Reagiert die Politik genug schnell auf neue Herausforderungen?
Oft behindert die Politik eine Entwicklung, sie kann aber auch wertvoll sein. Wichtig ist, dass der Rahmen so abgesteckt ist, dass Schulen auch für die Lehrpersonen attraktiv sind. Das gilt nicht nur für die Löhne, sondern auch für die Rahmenbedingungen. Es braucht genug finanzielle Mittel für die Infrastruktur. Wenn die Schule nichts fordert, kommt nichts. Weil die Politik oft zu träge ist, ist es wichtig, dass die Schulen möglichst autonom sind. Trotzdem gibt es Dauerbaustellen: Die Bildung von Kompetenzzentren ist seit Jahren überfällig.
Weiterbildung ist ein grosses Thema. Wird die Schule diesem Anspruch gerecht?
Ja. Schon vor Jahren haben wir entschieden, die Weiterbildung des BZB auf den 18 Berufen der Grundbildung aufzubauen und gleichzeitig Querschnittthemen wie Sprachen und IT anzubieten. Die Angebote sind aufeinander abgestimmt. Wichtig ist die Kooperation mit Nachbarschulen und privaten Anbietern. Unsere Angebote werden genutzt, sie sind ein voller Erfolg.
Was sind die nächsten Herausforderungen?
Zuvorderst steht die Umsetzung der Zusammenführung der Berufsschulen Buchs und Sargans. Weiter entwickeln wir attraktive Angebote in der Grund- und Weiterbildung. Ebenfalls steht die Realisierung des Hightech-Campus Buchs bevor.

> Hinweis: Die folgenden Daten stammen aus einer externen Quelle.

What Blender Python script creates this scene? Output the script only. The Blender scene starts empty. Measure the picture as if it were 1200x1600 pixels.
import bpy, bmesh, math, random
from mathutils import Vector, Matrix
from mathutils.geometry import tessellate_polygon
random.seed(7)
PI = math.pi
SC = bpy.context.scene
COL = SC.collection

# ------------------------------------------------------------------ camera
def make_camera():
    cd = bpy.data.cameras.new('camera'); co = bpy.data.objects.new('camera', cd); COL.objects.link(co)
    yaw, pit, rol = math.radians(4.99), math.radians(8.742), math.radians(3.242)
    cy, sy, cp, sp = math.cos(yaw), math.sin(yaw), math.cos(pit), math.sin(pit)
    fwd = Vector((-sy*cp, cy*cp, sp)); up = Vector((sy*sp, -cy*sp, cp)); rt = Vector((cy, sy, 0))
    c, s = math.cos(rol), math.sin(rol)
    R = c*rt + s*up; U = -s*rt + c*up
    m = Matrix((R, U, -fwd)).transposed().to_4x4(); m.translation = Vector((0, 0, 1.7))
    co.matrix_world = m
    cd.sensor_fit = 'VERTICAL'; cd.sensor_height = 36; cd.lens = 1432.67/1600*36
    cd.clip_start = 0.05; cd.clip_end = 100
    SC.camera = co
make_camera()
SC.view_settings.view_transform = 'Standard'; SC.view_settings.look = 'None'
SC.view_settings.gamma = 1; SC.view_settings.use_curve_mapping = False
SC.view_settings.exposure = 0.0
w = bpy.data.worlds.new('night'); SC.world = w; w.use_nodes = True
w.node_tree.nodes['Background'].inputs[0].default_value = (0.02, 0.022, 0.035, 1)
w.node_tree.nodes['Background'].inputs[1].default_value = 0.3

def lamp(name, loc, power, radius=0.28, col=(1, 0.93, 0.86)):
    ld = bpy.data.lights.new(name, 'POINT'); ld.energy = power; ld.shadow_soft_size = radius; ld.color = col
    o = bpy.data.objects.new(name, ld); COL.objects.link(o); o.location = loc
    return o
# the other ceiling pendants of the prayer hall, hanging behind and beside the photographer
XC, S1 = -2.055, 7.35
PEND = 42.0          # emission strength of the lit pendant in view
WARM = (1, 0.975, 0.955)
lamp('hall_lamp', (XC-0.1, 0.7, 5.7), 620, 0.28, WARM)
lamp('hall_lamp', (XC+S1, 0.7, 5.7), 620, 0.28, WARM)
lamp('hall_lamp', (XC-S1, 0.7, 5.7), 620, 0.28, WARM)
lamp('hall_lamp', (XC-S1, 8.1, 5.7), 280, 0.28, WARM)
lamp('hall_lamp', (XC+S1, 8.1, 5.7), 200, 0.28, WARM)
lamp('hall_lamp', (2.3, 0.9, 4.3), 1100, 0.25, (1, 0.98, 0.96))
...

Wie sieht die Berufsfachschullandschaft in 20 Jahren aus?
Vieles wird hybrid stattfinden. Doch auch wenn der Unterricht weitgehend in hybrider Form erfolgen wird, bleibt die Lehrperson die wichtigste Person im Schulzimmer. Die Verantwortung der Lehrerin und des Lehrers können wir nicht an ein IT-Tool übertragen.
Wird es noch mehr Spezialistinnen und Spezialisten geben oder wird es vor allem Allrounder brauchen?
Im klassischen Handwerk wird es vermehrt Spezialistinnen und Spezialisten geben. Sie müssen aber über den Zaun blicken und IT-mässig aufmerksam sein. In sich schnell verändernden Berufsfeldern wird es immer Allrounder brauchen. Ohnehin lassen sich Allrounder und Spezialist gar nicht so scharf trennen. Weil Spezialistinnen und Spezialisten auch einfache Arbeit verstehen müssen, sind sie auch Allrounder. Auch der Ingenieur wird mehr am Fliessband stehen.
Ist es vorstellbar, dass Berufsfachschulunterricht irgendwann nur noch digital erfolgt oder dass die Lehrperson durch einen Roboter ersetzt wird?
Gegenfrage: Wer ist der Dompteur des Lernens? (lacht) Um gewissen Druck kommen wir nie herum. Jemand muss Lernende begleiten und fordern. Selbstorganisiertes oder begleitetes selbstorganisiertes Lernen ist die Zukunft. Lehrpersonen entwickeln sich zu Coaches. Es braucht die Lehrperson aus Fleisch und Blut aber weiter.
Was empfehlen Sie den Lehrpersonen im Umgang mit den Lernenden?
Den Jugendlichen Kredit geben. Das kommt immer zurück. Ganz zentral: Die Schule soll immer Spass und Freude machen. Und schliesslich darf die Lehrperson der Wirtschaft in Sachen Berufsbildung immer auch eine Nasenlänge voraus sein.